-- begin --
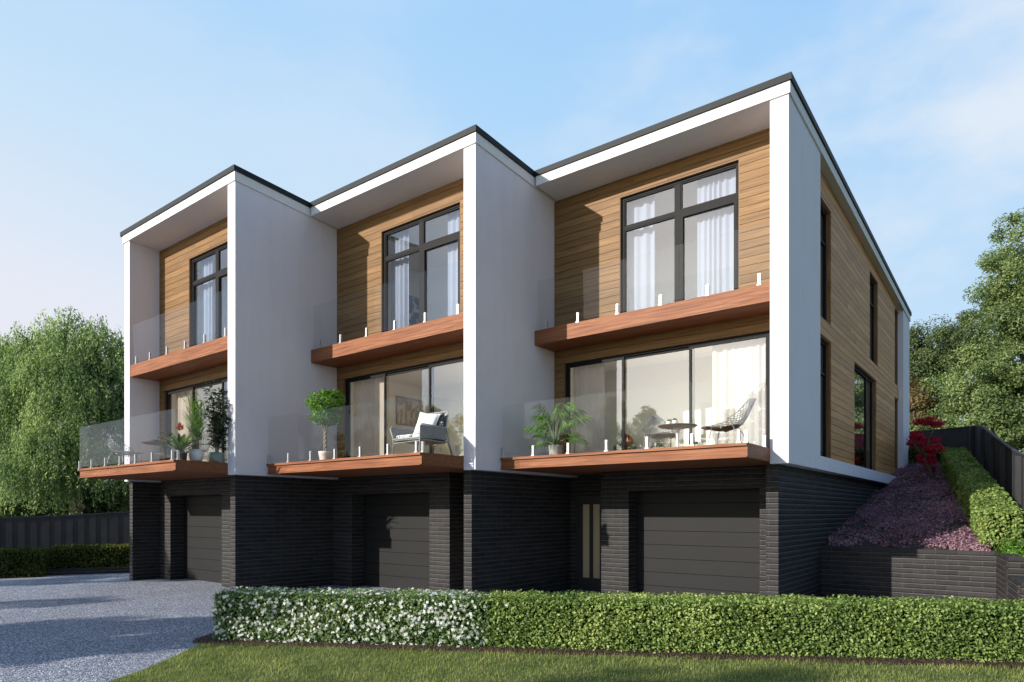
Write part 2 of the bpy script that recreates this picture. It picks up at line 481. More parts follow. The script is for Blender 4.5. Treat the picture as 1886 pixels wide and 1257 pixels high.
M['grass'] = mat_leaf('grass_blades', (0.10, 0.145, 0.045), (0.25, 0.30, 0.09), (0.46, 0.46, 0.17), 0.38, 0.008, 1.6, 0.6)
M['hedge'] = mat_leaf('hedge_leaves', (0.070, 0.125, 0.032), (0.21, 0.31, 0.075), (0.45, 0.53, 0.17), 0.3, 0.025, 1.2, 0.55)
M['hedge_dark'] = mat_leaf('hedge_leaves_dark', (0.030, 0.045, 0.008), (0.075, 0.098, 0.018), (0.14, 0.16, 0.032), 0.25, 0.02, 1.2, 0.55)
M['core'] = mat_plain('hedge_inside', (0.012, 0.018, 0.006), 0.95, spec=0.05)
M['jasmine'] = mat_leaf('jasmine_leaves', (0.055, 0.105, 0.036), (0.14, 0.225, 0.075), (0.27, 0.36, 0.13), 0.25, 0.03, 1.2, 0.55)
M['petal'] = mat_leaf('jasmine_petals', (0.70, 0.74, 0.66), (0.80, 0.82, 0.76), (0.88, 0.88, 0.82), 0.25, 0.02, 2.0)
M['purple'] = mat_leaf('purple_groundcover', (0.155, 0.082, 0.108), (0.34, 0.20, 0.25), (0.50, 0.33, 0.385), 0.25, 0.02, 1.2, 0.6)
M['maple'] = mat_leaf('red_maple_leaves', (0.30, 0.012, 0.035), (0.64, 0.040, 0.090), (0.80, 0.13, 0.19), 0.45, 0.02, 2.5)
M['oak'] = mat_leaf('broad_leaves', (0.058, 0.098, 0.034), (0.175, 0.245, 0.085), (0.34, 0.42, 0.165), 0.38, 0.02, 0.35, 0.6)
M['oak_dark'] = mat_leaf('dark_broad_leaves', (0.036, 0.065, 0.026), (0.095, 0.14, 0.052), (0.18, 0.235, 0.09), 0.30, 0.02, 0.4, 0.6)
M['willow'] = mat_leaf('willow_leaves', (0.060, 0.115, 0.042), (0.21, 0.31, 0.110), (0.52, 0.62, 0.27), 0.5, 0.02, 0.6, 0.6)
M['aspen'] = mat_leaf('yellow_green_leaves', (0.28, 0.28, 0.07), (0.55, 0.50, 0.15), (0.72, 0.64, 0.25), 0.7, 0.02, 0.8)
M['palm'] = mat_leaf('palm_leaflets', (0.045, 0.11, 0.012), (0.11, 0.27, 0.022), (0.22, 0.44, 0.05), 0.4, 0.04, 3.0)
M['ficus'] = mat_leaf('ficus_leaves', (0.045, 0.11, 0.014), (0.12, 0.27, 0.03), (0.24, 0.42, 0.07), 0.4, 0.03, 4.0)
M['darkleaf'] = mat_leaf('dark_glossy_leaves', (0.012, 0.026, 0.012), (0.028, 0.055, 0.022), (0.06, 0.10, 0.04), 0.2, 0.14, 4.0)
M['orange'] = mat_plain('orange_bract', (0.55, 0.13, 0.03), 0.5)
M['pot_white'] = mat_plain('white_glazed_pot', (0.74, 0.72, 0.69), 0.4, var=0.08)
M['pot_marble'] = mat_plain('pink_marbled_pot', (0.72, 0.58, 0.54), 0.4, var=0.3, scale=9)
M['pot_concrete'] = mat_plain('concrete_pot', (0.36, 0.34, 0.31), 0.85, var=0.25, scale=14, bmp=0.3)
M['pot_dark'] = mat_plain('dark_pot', (0.028, 0.022, 0.02), 0.5)
M['pot_green'] = mat_plain('grey_green_pot', (0.22, 0.25, 0.21), 0.3, var=0.3, scale=8)
M['wire'] = mat_plain('grey_steel_wire', (0.28, 0.28, 0.30), 0.4, metal=0.5)
M['tube'] = mat_plain('painted_tube', (0.36, 0.36, 0.37), 0.5, metal=0.1)
M['weave'] = mat_plain('grey_woven_rope', (0.30, 0.295, 0.29), 0.8, var=0.4, scale=60, bmp=0.5, bscale=220)
M['pad'] = mat_plain('brown_seat_pad', (0.10, 0.075, 0.065), 0.8, var=0.2, scale=20)
M['table_wood'] = mat_wood('table_top', (0.07, 0.035, 0.02), (0.13, 0.07, 0.04), (0.19, 0.11, 0.065), 0)
M['cushion'] = mat_plain('white_cushion', (0.70, 0.70, 0.73), 0.9, spec=0.1, var=0.06, scale=8)
M['red'] = mat_plain('red_cushion', (0.30, 0.035, 0.025), 0.85)

def mat_pattern(name, a, b, scale, thr=0.5):
    m, nt, out = new_mat(name)
    p = principled(nt, out, a, 0.85, spec=0.1)
    tc = N(nt, "ShaderNodeTexCoord")
    nz = N(nt, "ShaderNodeTexNoise", Scale=scale, Detail=2.0, Distortion=1.5)
    nt.links.new(tc.outputs['Object'], nz.inputs['Vector'])
    r = ramp(nt, [(thr - 0.02, a), (thr + 0.02, b)])
    nt.links.new(nz.outputs['Fac'], r.inputs['Fac']); nt.links.new(r.outputs['Color'], p.inputs['Base Color'])
    return m
M['leafprint'] = mat_pattern('leaf_print_fabric', (0.72, 0.72, 0.70), (0.05, 0.06, 0.05), 16, 0.56)
M['blackprint'] = mat_pattern('black_print_fabric', (0.03, 0.03, 0.032), (0.5, 0.5, 0.5), 14, 0.6)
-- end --
| What you will do |
Transcribe the whole listing exactly. Pictures stay out of your copy.

| Task response |
Write part 2 of the bpy script that recreates this picture. It picks up at line 481. More parts follow. The script is for Blender 4.5. Treat the picture as 1886 pixels wide and 1257 pixels high.
M['grass'] = mat_leaf('grass_blades', (0.10, 0.145, 0.045), (0.25, 0.30, 0.09), (0.46, 0.46, 0.17), 0.38, 0.008, 1.6, 0.6)
M['hedge'] = mat_leaf('hedge_leaves', (0.070, 0.125, 0.032), (0.21, 0.31, 0.075), (0.45, 0.53, 0.17), 0.3, 0.025, 1.2, 0.55)
M['hedge_dark'] = mat_leaf('hedge_leaves_dark', (0.030, 0.045, 0.008), (0.075, 0.098, 0.018), (0.14, 0.16, 0.032), 0.25, 0.02, 1.2, 0.55)
M['core'] = mat_plain('hedge_inside', (0.012, 0.018, 0.006), 0.95, spec=0.05)
M['jasmine'] = mat_leaf('jasmine_leaves', (0.055, 0.105, 0.036), (0.14, 0.225, 0.075), (0.27, 0.36, 0.13), 0.25, 0.03, 1.2, 0.55)
M['petal'] = mat_leaf('jasmine_petals', (0.70, 0.74, 0.66), (0.80, 0.82, 0.76), (0.88, 0.88, 0.82), 0.25, 0.02, 2.0)
M['purple'] = mat_leaf('purple_groundcover', (0.155, 0.082, 0.108), (0.34, 0.20, 0.25), (0.50, 0.33, 0.385), 0.25, 0.02, 1.2, 0.6)
M['maple'] = mat_leaf('red_maple_leaves', (0.30, 0.012, 0.035), (0.64, 0.040, 0.090), (0.80, 0.13, 0.19), 0.45, 0.02, 2.5)
M['oak'] = mat_leaf('broad_leaves', (0.058, 0.098, 0.034), (0.175, 0.245, 0.085), (0.34, 0.42, 0.165), 0.38, 0.02, 0.35, 0.6)
M['oak_dark'] = mat_leaf('dark_broad_leaves', (0.036, 0.065, 0.026), (0.095, 0.14, 0.052), (0.18, 0.235, 0.09), 0.30, 0.02, 0.4, 0.6)
M['willow'] = mat_leaf('willow_leaves', (0.060, 0.115, 0.042), (0.21, 0.31, 0.110), (0.52, 0.62, 0.27), 0.5, 0.02, 0.6, 0.6)
M['aspen'] = mat_leaf('yellow_green_leaves', (0.28, 0.28, 0.07), (0.55, 0.50, 0.15), (0.72, 0.64, 0.25), 0.7, 0.02, 0.8)
M['palm'] = mat_leaf('palm_leaflets', (0.045, 0.11, 0.012), (0.11, 0.27, 0.022), (0.22, 0.44, 0.05), 0.4, 0.04, 3.0)
M['ficus'] = mat_leaf('ficus_leaves', (0.045, 0.11, 0.014), (0.12, 0.27, 0.03), (0.24, 0.42, 0.07), 0.4, 0.03, 4.0)
M['darkleaf'] = mat_leaf('dark_glossy_leaves', (0.012, 0.026, 0.012), (0.028, 0.055, 0.022), (0.06, 0.10, 0.04), 0.2, 0.14, 4.0)
M['orange'] = mat_plain('orange_bract', (0.55, 0.13, 0.03), 0.5)
M['pot_white'] = mat_plain('white_glazed_pot', (0.74, 0.72, 0.69), 0.4, var=0.08)
M['pot_marble'] = mat_plain('pink_marbled_pot', (0.72, 0.58, 0.54), 0.4, var=0.3, scale=9)
M['pot_concrete'] = mat_plain('concrete_pot', (0.36, 0.34, 0.31), 0.85, var=0.25, scale=14, bmp=0.3)
M['pot_dark'] = mat_plain('dark_pot', (0.028, 0.022, 0.02), 0.5)
M['pot_green'] = mat_plain('grey_green_pot', (0.22, 0.25, 0.21), 0.3, var=0.3, scale=8)
M['wire'] = mat_plain('grey_steel_wire', (0.28, 0.28, 0.30), 0.4, metal=0.5)
M['tube'] = mat_plain('painted_tube', (0.36, 0.36, 0.37), 0.5, metal=0.1)
M['weave'] = mat_plain('grey_woven_rope', (0.30, 0.295, 0.29), 0.8, var=0.4, scale=60, bmp=0.5, bscale=220)
M['pad'] = mat_plain('brown_seat_pad', (0.10, 0.075, 0.065), 0.8, var=0.2, scale=20)
M['table_wood'] = mat_wood('table_top', (0.07, 0.035, 0.02), (0.13, 0.07, 0.04), (0.19, 0.11, 0.065), 0)
M['cushion'] = mat_plain('white_cushion', (0.70, 0.70, 0.73), 0.9, spec=0.1, var=0.06, scale=8)
M['red'] = mat_plain('red_cushion', (0.30, 0.035, 0.025), 0.85)

def mat_pattern(name, a, b, scale, thr=0.5):
    m, nt, out = new_mat(name)
    p = principled(nt, out, a, 0.85, spec=0.1)
    tc = N(nt, "ShaderNodeTexCoord")
    nz = N(nt, "ShaderNodeTexNoise", Scale=scale, Detail=2.0, Distortion=1.5)
    nt.links.new(tc.outputs['Object'], nz.inputs['Vector'])
    r = ramp(nt, [(thr - 0.02, a), (thr + 0.02, b)])
    nt.links.new(nz.outputs['Fac'], r.inputs['Fac']); nt.links.new(r.outputs['Color'], p.inputs['Base Color'])
    return m
M['leafprint'] = mat_pattern('leaf_print_fabric', (0.72, 0.72, 0.70), (0.05, 0.06, 0.05), 16, 0.56)
M['blackprint'] = mat_pattern('black_print_fabric', (0.03, 0.03, 0.032), (0.5, 0.5, 0.5), 14, 0.6)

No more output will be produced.